Further, any reference to “outputting a message” or “outputting a packet” (or the like) can be implemented based on creating the message/packet in the form of a data structure and storing that data structure in a tangible memory medium in the disclosed apparatus (e.g., in a transmit buffer). Any reference to “outputting a message” or “outputting a packet” (or the like) also can include electrically transmitting (e.g., via wired electric current or wireless electric field, as appropriate) the message/packet stored in the tangible memory medium to another network node via a communications medium (e.g., a wired or wireless link, as appropriate) (optical transmission also can be used, as appropriate). Similarly, any reference to “receiving a message” or “receiving a packet” (or the like) can be implemented based on the disclosed apparatus detecting the electrical (or optical) transmission of the message/packet on the communications medium, and storing the detected transmission as a data structure in a tangible memory medium in the disclosed apparatus (e.g., in a receive buffer). Also note that the memory circuit 18 can be implemented dynamically by the processor circuit (e.g., 20), for example based on memory address assignment and partitioning executed by the processor circuit (e.g., 20).

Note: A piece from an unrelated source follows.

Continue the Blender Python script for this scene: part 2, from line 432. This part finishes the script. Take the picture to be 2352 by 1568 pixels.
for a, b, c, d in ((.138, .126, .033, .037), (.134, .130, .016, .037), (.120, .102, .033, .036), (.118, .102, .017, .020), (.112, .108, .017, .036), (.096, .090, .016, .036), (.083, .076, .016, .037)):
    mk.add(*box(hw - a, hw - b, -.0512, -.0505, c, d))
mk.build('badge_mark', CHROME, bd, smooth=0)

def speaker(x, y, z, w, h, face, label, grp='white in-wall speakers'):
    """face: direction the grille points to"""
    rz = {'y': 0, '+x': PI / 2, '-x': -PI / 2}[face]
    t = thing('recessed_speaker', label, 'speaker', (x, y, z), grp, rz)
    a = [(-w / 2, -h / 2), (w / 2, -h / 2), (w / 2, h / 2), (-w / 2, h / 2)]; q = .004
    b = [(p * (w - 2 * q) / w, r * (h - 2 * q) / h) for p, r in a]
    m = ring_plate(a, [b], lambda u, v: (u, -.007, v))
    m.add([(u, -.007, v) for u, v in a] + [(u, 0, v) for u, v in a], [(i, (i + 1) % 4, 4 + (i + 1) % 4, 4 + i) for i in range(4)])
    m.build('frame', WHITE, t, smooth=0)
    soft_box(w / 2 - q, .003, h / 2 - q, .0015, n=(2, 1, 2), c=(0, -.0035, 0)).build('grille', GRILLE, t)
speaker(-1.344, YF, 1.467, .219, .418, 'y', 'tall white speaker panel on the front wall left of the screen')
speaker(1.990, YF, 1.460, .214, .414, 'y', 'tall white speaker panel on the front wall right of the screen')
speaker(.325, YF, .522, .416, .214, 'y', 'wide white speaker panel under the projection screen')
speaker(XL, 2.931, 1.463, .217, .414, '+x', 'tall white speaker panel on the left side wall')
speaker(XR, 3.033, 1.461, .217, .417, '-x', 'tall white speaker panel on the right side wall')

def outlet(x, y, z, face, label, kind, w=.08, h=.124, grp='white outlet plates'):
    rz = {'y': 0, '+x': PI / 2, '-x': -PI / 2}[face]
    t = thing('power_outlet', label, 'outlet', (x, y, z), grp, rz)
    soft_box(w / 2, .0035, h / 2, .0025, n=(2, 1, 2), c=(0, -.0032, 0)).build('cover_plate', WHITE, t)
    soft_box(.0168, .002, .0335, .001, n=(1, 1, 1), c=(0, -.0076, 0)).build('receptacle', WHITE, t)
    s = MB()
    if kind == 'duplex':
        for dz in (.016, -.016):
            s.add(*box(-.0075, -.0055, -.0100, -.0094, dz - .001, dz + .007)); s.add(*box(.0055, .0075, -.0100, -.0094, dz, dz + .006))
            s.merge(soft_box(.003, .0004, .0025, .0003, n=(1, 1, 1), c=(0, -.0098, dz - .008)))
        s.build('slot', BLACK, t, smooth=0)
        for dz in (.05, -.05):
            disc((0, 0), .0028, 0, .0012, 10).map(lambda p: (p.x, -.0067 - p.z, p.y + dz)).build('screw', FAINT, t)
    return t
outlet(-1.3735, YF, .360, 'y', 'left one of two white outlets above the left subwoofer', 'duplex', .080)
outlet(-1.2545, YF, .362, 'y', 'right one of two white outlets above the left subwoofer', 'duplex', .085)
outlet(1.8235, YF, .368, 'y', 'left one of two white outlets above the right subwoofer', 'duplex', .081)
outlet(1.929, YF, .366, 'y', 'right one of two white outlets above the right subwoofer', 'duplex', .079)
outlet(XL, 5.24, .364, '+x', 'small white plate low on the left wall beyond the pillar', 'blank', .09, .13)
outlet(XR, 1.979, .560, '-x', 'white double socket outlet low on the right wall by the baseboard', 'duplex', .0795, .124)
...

The operations described with respect to
While the example embodiments in the present disclosure have been described in connection with what is presently considered to be the best mode for carrying out the subject matter specified in the appended claims, it is to be understood that the example embodiments are only illustrative, and are not to restrict the subject matter specified in the appended claims.